_Written problem_
Quote all of the data exactly as given. Skip every picture it contains.
##########
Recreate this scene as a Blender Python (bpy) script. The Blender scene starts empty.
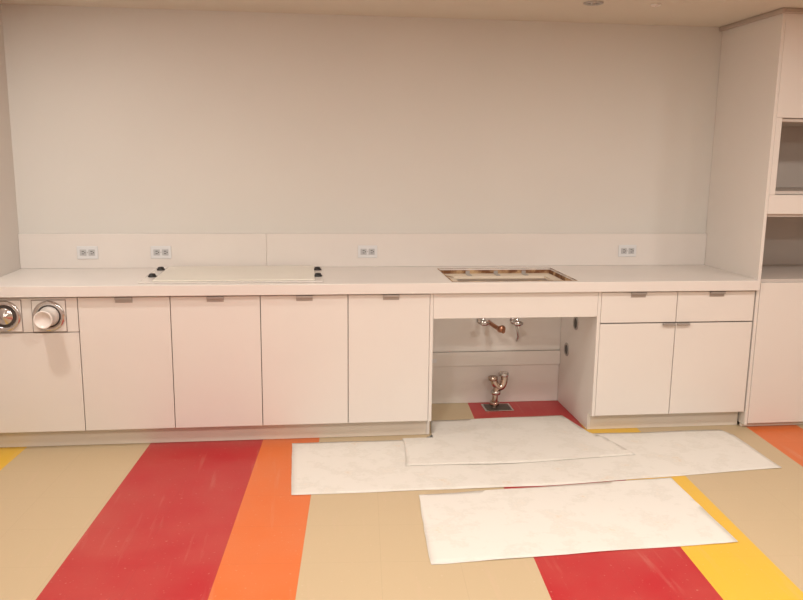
import bpy, bmesh, math, random
from mathutils import Vector, Matrix, noise
import numpy as np
random.seed(3)
sc=bpy.context.scene
sc.view_settings.view_transform='Standard'
sc.view_settings.look='None'
sc.view_settings.exposure=0.0

# ---------- materials ----------
def lin(c):
    return tuple(((v/255)/12.92 if v/255<=.04045 else ((v/255+.055)/1.055)**2.4) for v in c)+(1,)
def mat(name,rgb,rough=.5,metal=0,spec=.5,var=0.0,scale=8,bump=0.0,emit=None,es=0,dark=None,p0=.3,p1=.7):
    m=bpy.data.materials.new(name); m.use_nodes=True
    nt=m.node_tree; b=nt.nodes['Principled BSDF']
    b.inputs['Roughness'].default_value=rough; b.inputs['Metallic'].default_value=metal
    b.inputs['Specular IOR Level'].default_value=spec
    tc=nt.nodes.new('ShaderNodeTexCoord'); n=nt.nodes.new('ShaderNodeTexNoise')
    n.inputs['Scale'].default_value=scale; n.inputs['Detail'].default_value=5
    nt.links.new(tc.outputs['Object'],n.inputs['Vector'])
    r=nt.nodes.new('ShaderNodeValToRGB'); c=lin(rgb)
    r.color_ramp.elements[0].position=p0; r.color_ramp.elements[1].position=p1
    r.color_ramp.elements[0].color=lin(dark) if dark else tuple(x*(1-var) for x in c[:3])+(1,)
    r.color_ramp.elements[1].color=c
    nt.links.new(n.outputs['Fac'],r.inputs['Fac']); nt.links.new(r.outputs['Color'],b.inputs['Base Color'])
    if bump:
        n2=nt.nodes.new('ShaderNodeTexNoise'); n2.inputs['Scale'].default_value=scale*20
        nt.links.new(tc.outputs['Object'],n2.inputs['Vector'])
        bp=nt.nodes.new('ShaderNodeBump'); bp.inputs['Strength'].default_value=bump; bp.inputs['Distance'].default_value=.002
        nt.links.new(n2.outputs['Fac'],bp.inputs['Height']); nt.links.new(bp.outputs['Normal'],b.inputs['Normal'])
    if emit:
        b.inputs['Emission Color'].default_value=lin(emit); b.inputs['Emission Strength'].default_value=es
    return m
M_wall=mat('wall_paint',(217,216,211),.8,spec=.2,var=.03,scale=1.5,bump=.15)
M_side=mat('side_wall_paint',(218,212,206),.8,spec=.2,var=.03,scale=1.5,bump=.15)
M_ceil=mat('ceiling_paint',(214,206,192),.85,spec=.2,var=.03,scale=2)
M_lam=mat('white_laminate',(226,221,215),.35,spec=.4,var=.02,scale=3)
M_top=mat('counter_solid_surface',(226,221,216),.3,spec=.45,var=.02,scale=6)
M_toe=mat('toe_kick_laminate',(222,214,202),.5,var=.04,scale=5)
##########
_Exercise response_
Recreate this scene as a Blender Python (bpy) script. The Blender scene starts empty.
import bpy, bmesh, math, random
from mathutils import Vector, Matrix, noise
import numpy as np
random.seed(3)
sc=bpy.context.scene
sc.view_settings.view_transform='Standard'
sc.view_settings.look='None'
sc.view_settings.exposure=0.0

# ---------- materials ----------
def lin(c):
    return tuple(((v/255)/12.92 if v/255<=.04045 else ((v/255+.055)/1.055)**2.4) for v in c)+(1,)
def mat(name,rgb,rough=.5,metal=0,spec=.5,var=0.0,scale=8,bump=0.0,emit=None,es=0,dark=None,p0=.3,p1=.7):
    m=bpy.data.materials.new(name); m.use_nodes=True
    nt=m.node_tree; b=nt.nodes['Principled BSDF']
    b.inputs['Roughness'].default_value=rough; b.inputs['Metallic'].default_value=metal
    b.inputs['Specular IOR Level'].default_value=spec
    tc=nt.nodes.new('ShaderNodeTexCoord'); n=nt.nodes.new('ShaderNodeTexNoise')
    n.inputs['Scale'].default_value=scale; n.inputs['Detail'].default_value=5
    nt.links.new(tc.outputs['Object'],n.inputs['Vector'])
    r=nt.nodes.new('ShaderNodeValToRGB'); c=lin(rgb)
    r.color_ramp.elements[0].position=p0; r.color_ramp.elements[1].position=p1
    r.color_ramp.elements[0].color=lin(dark) if dark else tuple(x*(1-var) for x in c[:3])+(1,)
    r.color_ramp.elements[1].color=c
    nt.links.new(n.outputs['Fac'],r.inputs['Fac']); nt.links.new(r.outputs['Color'],b.inputs['Base Color'])
    if bump:
        n2=nt.nodes.new('ShaderNodeTexNoise'); n2.inputs['Scale'].default_value=scale*20
        nt.links.new(tc.outputs['Object'],n2.inputs['Vector'])
        bp=nt.nodes.new('ShaderNodeBump'); bp.inputs['Strength'].default_value=bump; bp.inputs['Distance'].default_value=.002
        nt.links.new(n2.outputs['Fac'],bp.inputs['Height']); nt.links.new(bp.outputs['Normal'],b.inputs['Normal'])
    if emit:
        b.inputs['Emission Color'].default_value=lin(emit); b.inputs['Emission Strength'].default_value=es
    return m
M_wall=mat('wall_paint',(217,216,211),.8,spec=.2,var=.03,scale=1.5,bump=.15)
M_side=mat('side_wall_paint',(218,212,206),.8,spec=.2,var=.03,scale=1.5,bump=.15)
M_ceil=mat('ceiling_paint',(214,206,192),.85,spec=.2,var=.03,scale=2)
M_lam=mat('white_laminate',(226,221,215),.35,spec=.4,var=.02,scale=3)
M_top=mat('counter_solid_surface',(226,221,216),.3,spec=.45,var=.02,scale=6)
M_toe=mat('toe_kick_laminate',(222,214,202),.5,var=.04,scale=5)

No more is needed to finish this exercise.